Außerdem: Welche College-Quarterbacks für den nächsten Draft sollte man bereits kennen?
Die Antworten gibt's im Video-Teil des Mailbags!
NilleSB: Wer ist der Defensive Player of the Year bisher?
Natürlich ist es noch sehr früh, und gerade in der Defense ist es wirklich nochmal eine ganze Ecke schwieriger, aus bisherigen Leistungen auf die weitere Saison zu schließen; schlicht zu inkonstant sind Defenses in der heutigen, von Offenses dominierten NFL.
Zwei Spieler würde ich dennoch hervorheben: Myles Garrett hatte einen - für seine Verhältnisse - etwas langsameren Saisonstart, seit zwei Wochen aber ist er auf einem anderen Level.

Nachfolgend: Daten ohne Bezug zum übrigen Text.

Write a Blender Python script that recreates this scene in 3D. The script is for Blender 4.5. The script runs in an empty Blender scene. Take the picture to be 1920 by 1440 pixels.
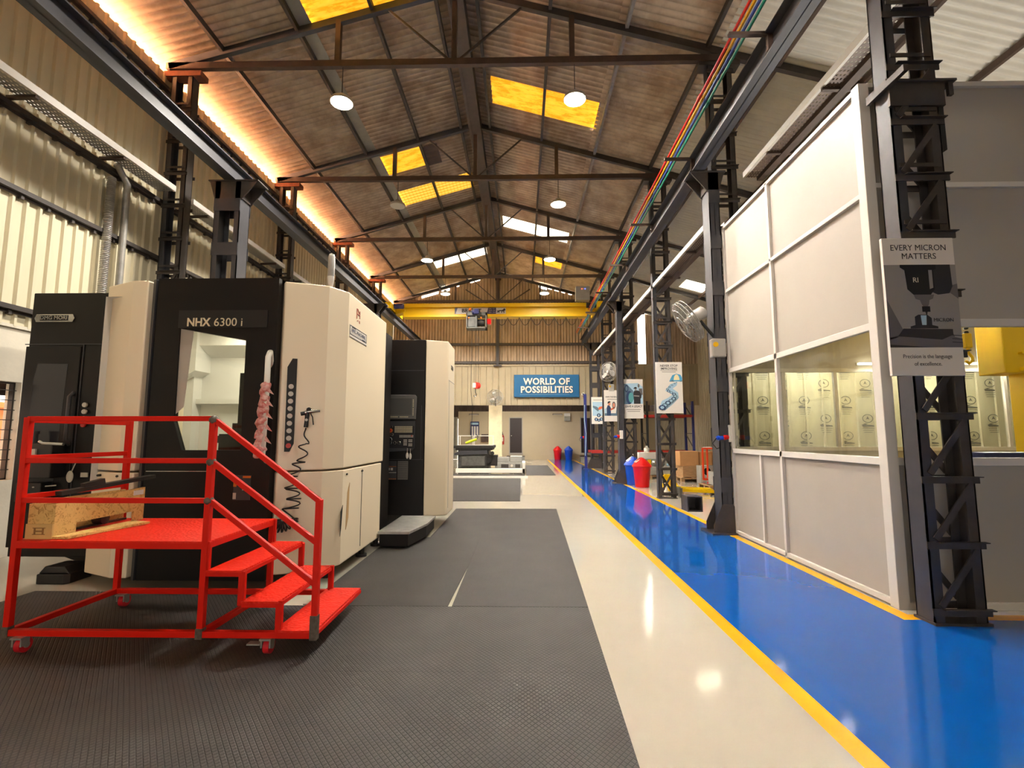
import bpy, bmesh, math, random
from mathutils import Vector, Matrix
random.seed(7)
SC = bpy.context.scene
COL = SC.collection
PI = math.pi

# ------------------------------------------------------------ camera, world, sun, exposure
cd = bpy.data.cameras.new('camera'); cam = bpy.data.objects.new('camera', cd); COL.objects.link(cam)
cd.sensor_width = 36.0; cd.lens = 920 / 1920 * 36.0; cd.clip_start = 0.05; cd.clip_end = 200
cam.location = (0, 0, 1.5)
cam.rotation_euler = (PI / 2 + math.radians(6.019), 0, math.radians(1.177))
SC.camera = cam
W = bpy.data.worlds.new('sky'); SC.world = W; W.use_nodes = True
W.node_tree.nodes['Background'].inputs[0].default_value = (1.0, .94, .85, 1)
W.node_tree.nodes['Background'].inputs[1].default_value = 3.6
sd = bpy.data.lights.new('sun', 'SUN'); sd.energy = 600.0; sd.angle = .01; sd.color = (1, .93, .82)
so = bpy.data.objects.new('sun', sd); COL.objects.link(so); so.rotation_euler = (math.radians(12), math.radians(-28), 0)
SC.view_settings.view_transform = 'Standard'; SC.view_settings.look = 'None'
SC.view_settings.exposure = 0.0; SC.view_settings.gamma = 1.0; SC.view_settings.use_curve_mapping = False
LAMP_COLOR = (1.0, .925, .82)
LAMP_W = 1180.0

# ------------------------------------------------------------ helpers
def lin(c):
    c = c / 255.0
    return c / 12.92 if c <= .04045 else ((c + .055) / 1.055) ** 2.4
def C3(r, g, b): return (lin(r), lin(g), lin(b), 1)
MATS = {}
def mat(name, rgb, rough=.5, metal=0.0, var=0.0, vscale=3.0, stretch=(1, 1, 1), rgb2=None, bump=0.0, bscale=40.0, coat=0.0, spec=.5, alpha=None):
    """plain or noise-mottled principled material (object-space noise)"""
    m = bpy.data.materials.new(name); m.use_nodes = True
    nt = m.node_tree; P = nt.nodes['Principled BSDF']
    col = C3(*rgb)
    P.inputs['Base Color'].default_value = col
    P.inputs['Roughness'].default_value = rough
    P.inputs['Metallic'].default_value = metal
    P.inputs['Specular IOR Level'].default_value = spec
    P.inputs['Coat Weight'].default_value = coat
    P.inputs['Coat Roughness'].default_value = .06
    if var > 0 or rgb2 or bump > 0:
        g = nt.nodes.new('ShaderNodeNewGeometry')
        mp = nt.nodes.new('ShaderNodeMapping'); mp.inputs['Scale'].default_value = stretch
        nt.links.new(g.outputs['Position'], mp.inputs['Vector'])
    if var > 0 or rgb2:
        n = nt.nodes.new('ShaderNodeTexNoise'); n.inputs['Scale'].default_value = vscale
        n.inputs['Detail'].default_value = 5; n.inputs['Roughness'].default_value = .62
        nt.links.new(mp.outputs['Vector'], n.inputs['Vector'])
        r = nt.nodes.new('ShaderNodeValToRGB')
        c2 = C3(*rgb2) if rgb2 else tuple(x * (1 - var) for x in col[:3]) + (1,)
        r.color_ramp.elements[0].position = .36; r.color_ramp.elements[0].color = c2
        r.color_ramp.elements[1].position = .62; r.color_ramp.elements[1].color = col
        nt.links.new(n.outputs['Fac'], r.inputs['Fac']); nt.links.new(r.outputs['Color'], P.inputs['Base Color'])
    if bump > 0:
        n2 = nt.nodes.new('ShaderNodeTexNoise'); n2.inputs['Scale'].default_value = bscale; n2.inputs['Detail'].default_value = 3
        nt.links.new(mp.outputs['Vector'], n2.inputs['Vector'])
        b = nt.nodes.new('ShaderNodeBump'); b.inputs['Strength'].default_value = bump; b.inputs['Distance'].default_value = .01
        nt.links.new(n2.outputs['Fac'], b.inputs['Height']); nt.links.new(b.outputs['Normal'], P.inputs['Normal'])
    MATS[name] = m
    return m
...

Acht Pressures gegen Chicago, neun gegen die Vikings, wo er dazu noch mehrere Run-Plays stoppte. Garrett und Joey Bosa machen bisher den Preis für den gefährlichsten Edge-Rusher dieser Saison unter sich aus, wobei ich Garrett aktuell noch ein klein wenig dominanter sehe.
Der andere Kandidat ist Trevon Diggs. Fünf (!) Interceptions, drei Pass-Breakups, laut PFF hat er 28 Targets gesehen, davon nur die Hälfte als Catch zugelassen und noch keinen Touchdown in seine Coverage kassiert. Diggs spielt mittlerweile in einem Scheme in Dallas, das exzellent zu ihm passt, und ich würde keinen Cent dagegen setzen, dass er noch einige Bälle dieses Jahr abfängt.